We are cursed to live in interesting times. We all have front row seats to the death of a global economic order. The old order ran from the late 1970s through the spring of 2007. We have watched faith and wealth in the old system decline in rapidly accelerating fits and starts. A look at any global stock market index will show you increasingly coordinated and global declines in the value of assets. A glance at the employment situations, economic growth rates or business and consumer sentiments will make clear that we are all slowing together. Thus, we know that global economic pain and tumult are very much a reality and will be for many, many months. Capitalism is not dead. America is not dead. What type of regional and global economic order comes next is not unknown, it is unknowable. We do know it will take an unsecure and fraught while to emerge. All of our lives will be profoundly shaped by how the old order falls and the new order rises.

Unquestioned faith in the old order produces shock and panic as one pillar after another crumbles and falls. So it is with cursedly interesting times. The borrowing by investors, financial firms, and households must be reduced. Losses and forces sales beget losses and forced sales. Oil, food commodities, stocks, homes are being driven down in price. Vast oceans of money are injected by global policy makers, central banks and lenders. Banks and creditors are lending much, much less. Thus, the oceans of money added are not enough to replace the purchasing power lost by shrinking credit. This is the deleveraging of households, banks and financial firms. What you can be confident in are the following changes. Those of you who have been oppressed by regular reading of my work have seen some of the below before. However, it will be as different to see it again as it is different for me to write it again in this very changed environment.

Major portions of the US consumer economy will not survive the declines in consumer demand that have arrived and will continue. For years debt has topped up consumer spending. Past debt will now drag on consumers. We will discover that we have already done much future consumption and therefore have to consume less than constrained income. Buying with debt today can be seen as moving consumption to today, from tomorrow, in return for less consumption in the future as debt must be repaid. Retail firms -- particularly those selling expensive items -- will suffer. We already see this in autos, furnishing, and appliances. The big three car companies will likely soon be a smaller two -- with potentially damaging failure of major suppliers. The furniture business was correlated to the great housing/credit boom and must now shrink. The large appliance market is a similar story. All three rely on inexpensive and available consumer credit. We will see large segments of the consumer economy go through a process of decline like the deindustrialization of the 1970s-1980s.

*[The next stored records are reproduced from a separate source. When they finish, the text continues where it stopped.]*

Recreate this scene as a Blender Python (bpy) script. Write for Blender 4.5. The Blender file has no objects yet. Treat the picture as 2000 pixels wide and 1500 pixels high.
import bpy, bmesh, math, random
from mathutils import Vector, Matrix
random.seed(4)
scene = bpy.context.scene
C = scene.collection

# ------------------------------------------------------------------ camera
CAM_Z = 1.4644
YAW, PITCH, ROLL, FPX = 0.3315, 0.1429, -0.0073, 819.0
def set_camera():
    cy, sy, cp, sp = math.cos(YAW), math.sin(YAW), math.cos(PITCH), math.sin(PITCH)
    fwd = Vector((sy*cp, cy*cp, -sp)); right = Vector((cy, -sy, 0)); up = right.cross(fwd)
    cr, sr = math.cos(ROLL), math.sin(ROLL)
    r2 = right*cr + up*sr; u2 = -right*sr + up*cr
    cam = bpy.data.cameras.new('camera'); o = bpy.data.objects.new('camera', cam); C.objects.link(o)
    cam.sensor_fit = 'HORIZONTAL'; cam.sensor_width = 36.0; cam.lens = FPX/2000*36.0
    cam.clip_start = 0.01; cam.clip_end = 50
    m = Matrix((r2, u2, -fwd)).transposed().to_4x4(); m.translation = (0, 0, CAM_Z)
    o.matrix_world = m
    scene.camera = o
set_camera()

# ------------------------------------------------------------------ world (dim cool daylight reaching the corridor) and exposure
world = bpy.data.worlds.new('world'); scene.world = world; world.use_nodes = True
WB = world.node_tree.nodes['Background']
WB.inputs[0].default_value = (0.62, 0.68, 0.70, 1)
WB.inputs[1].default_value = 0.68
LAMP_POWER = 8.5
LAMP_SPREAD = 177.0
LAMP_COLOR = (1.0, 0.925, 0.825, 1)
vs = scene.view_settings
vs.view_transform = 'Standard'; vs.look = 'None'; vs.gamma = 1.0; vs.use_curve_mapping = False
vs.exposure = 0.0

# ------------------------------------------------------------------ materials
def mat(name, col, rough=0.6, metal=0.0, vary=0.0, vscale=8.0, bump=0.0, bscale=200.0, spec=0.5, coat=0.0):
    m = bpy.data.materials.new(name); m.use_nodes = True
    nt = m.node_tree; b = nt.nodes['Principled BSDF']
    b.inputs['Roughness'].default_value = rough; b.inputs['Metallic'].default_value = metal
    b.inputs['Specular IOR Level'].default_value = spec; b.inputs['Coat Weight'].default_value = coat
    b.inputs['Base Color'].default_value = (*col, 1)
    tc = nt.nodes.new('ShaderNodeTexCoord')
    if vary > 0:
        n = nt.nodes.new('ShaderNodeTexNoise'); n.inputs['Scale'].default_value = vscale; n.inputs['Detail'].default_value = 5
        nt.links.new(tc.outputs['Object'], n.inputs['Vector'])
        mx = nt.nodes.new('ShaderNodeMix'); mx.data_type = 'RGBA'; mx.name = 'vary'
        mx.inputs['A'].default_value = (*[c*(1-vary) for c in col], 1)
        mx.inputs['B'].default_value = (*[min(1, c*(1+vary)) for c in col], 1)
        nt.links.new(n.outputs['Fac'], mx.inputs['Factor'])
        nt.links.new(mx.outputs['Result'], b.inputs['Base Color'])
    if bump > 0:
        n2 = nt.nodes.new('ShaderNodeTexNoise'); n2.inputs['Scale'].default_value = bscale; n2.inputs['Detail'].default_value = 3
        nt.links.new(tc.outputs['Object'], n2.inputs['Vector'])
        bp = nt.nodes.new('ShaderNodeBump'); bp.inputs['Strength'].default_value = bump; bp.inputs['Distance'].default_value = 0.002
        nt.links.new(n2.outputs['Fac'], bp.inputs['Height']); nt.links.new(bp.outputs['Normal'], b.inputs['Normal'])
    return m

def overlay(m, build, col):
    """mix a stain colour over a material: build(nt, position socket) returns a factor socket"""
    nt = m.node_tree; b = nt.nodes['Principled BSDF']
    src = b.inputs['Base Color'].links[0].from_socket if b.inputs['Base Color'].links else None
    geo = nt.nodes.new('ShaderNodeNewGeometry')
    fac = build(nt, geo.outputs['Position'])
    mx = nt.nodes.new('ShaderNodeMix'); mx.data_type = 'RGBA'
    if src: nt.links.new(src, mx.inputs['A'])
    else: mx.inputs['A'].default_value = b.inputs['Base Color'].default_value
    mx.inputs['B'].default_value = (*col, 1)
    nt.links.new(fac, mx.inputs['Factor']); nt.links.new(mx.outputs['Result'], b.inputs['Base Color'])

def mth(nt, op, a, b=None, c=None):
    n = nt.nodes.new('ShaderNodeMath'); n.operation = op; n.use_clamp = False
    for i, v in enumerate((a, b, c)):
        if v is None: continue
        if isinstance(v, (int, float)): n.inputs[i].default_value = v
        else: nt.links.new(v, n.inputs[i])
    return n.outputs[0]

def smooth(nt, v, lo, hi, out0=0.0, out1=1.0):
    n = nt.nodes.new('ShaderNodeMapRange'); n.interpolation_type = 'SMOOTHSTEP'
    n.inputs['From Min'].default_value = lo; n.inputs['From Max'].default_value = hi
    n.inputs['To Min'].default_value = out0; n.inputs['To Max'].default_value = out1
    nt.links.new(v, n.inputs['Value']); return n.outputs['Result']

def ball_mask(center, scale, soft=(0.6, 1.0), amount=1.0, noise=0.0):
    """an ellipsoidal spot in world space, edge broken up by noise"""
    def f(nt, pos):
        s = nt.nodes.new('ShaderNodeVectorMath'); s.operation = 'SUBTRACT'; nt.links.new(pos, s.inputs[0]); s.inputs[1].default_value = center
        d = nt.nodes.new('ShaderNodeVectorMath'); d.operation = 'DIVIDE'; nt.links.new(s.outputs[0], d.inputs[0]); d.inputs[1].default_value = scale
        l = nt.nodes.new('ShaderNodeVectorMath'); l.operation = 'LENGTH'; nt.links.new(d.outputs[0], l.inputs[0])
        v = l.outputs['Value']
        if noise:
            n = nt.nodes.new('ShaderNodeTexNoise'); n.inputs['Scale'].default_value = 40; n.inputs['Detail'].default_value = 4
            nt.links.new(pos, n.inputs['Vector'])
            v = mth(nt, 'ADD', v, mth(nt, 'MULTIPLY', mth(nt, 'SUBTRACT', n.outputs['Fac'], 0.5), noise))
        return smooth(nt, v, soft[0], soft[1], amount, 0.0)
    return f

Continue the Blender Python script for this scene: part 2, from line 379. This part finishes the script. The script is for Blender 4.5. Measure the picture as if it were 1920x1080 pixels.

Pain is global. We are exiting the phase of this crisis where pain is concentrated in the financial sector and the US. Financial firms will continue to face weakness and will not return to their recent apex. This week we will see the first of a series of post-boom US GDP numbers. There will be further bad news on that front. The carnage in the developing world will be significant. The recent turmoil in Hungary, Ukraine, and Pakistan will be repeated elsewhere. China will slow dramatically and be tested by their first serious cyclical downturn as a market economy. As a leading beneficiary of the collapsing architecture of the global economy, China is very vulnerable to US, European weakness. Long-term Chinese prospects remain interesting. The next few years will not be pretty there. Their economy boom was very, very much a creature of the last few decades. Their $2 trillion in reserves -- heavily in dollar assets -- might be put to work in many useful ways. However, China soared on foreign transnational corporate production for export to US and European consumers. Raw materials were imported and export markets secured -- in part with an artificially low currency value. This cannot continue, neither can their export focus for rapid growth in output and employment.

Unemployment and social dissatisfaction will rise, fast. The losses to pension funds, mutual fund holdings, house values and confidence in the economy are huge. October, so far, has seen over $10 trillion in global asset losses. American house prices have fallen and will fall further -- in many areas. This vast and global wealth destruction has sapped confidence and reduced people's willingness and means to spend. It will take some time for this to filter through in rounds of demand destruction. It will be harder to sell lower quantities of many goods. In short, we will see large gaps in demand for many products. This creates falling earnings and dropping payrolls. Asset price increases and credit expansion were the fuels of the global economy. These two growth accelerators have become brakes on forward motion. This will proceed in fits and starts as asset markets sell-off and then jump back up as they get in front of and then behind economic weakness. Right now, asset markets are front running economic weakness. This will not always be true, it will always be important and worth watching. Folks with no stocks and no homes must watch and understand they are not exempt from the pain born of other's losses. Economies are systems of interdependence.

The US will be a different county/economy when this is over. America will still be a large and wealthy economy but, it will not feel that way for many over the next few years. How this shakes out, how deep we go and who endures the brunt is still to be shaped by the policy choices we make. It is time to weigh options and discuss how to cushion blows, what to save and how to build the architecture of a new order.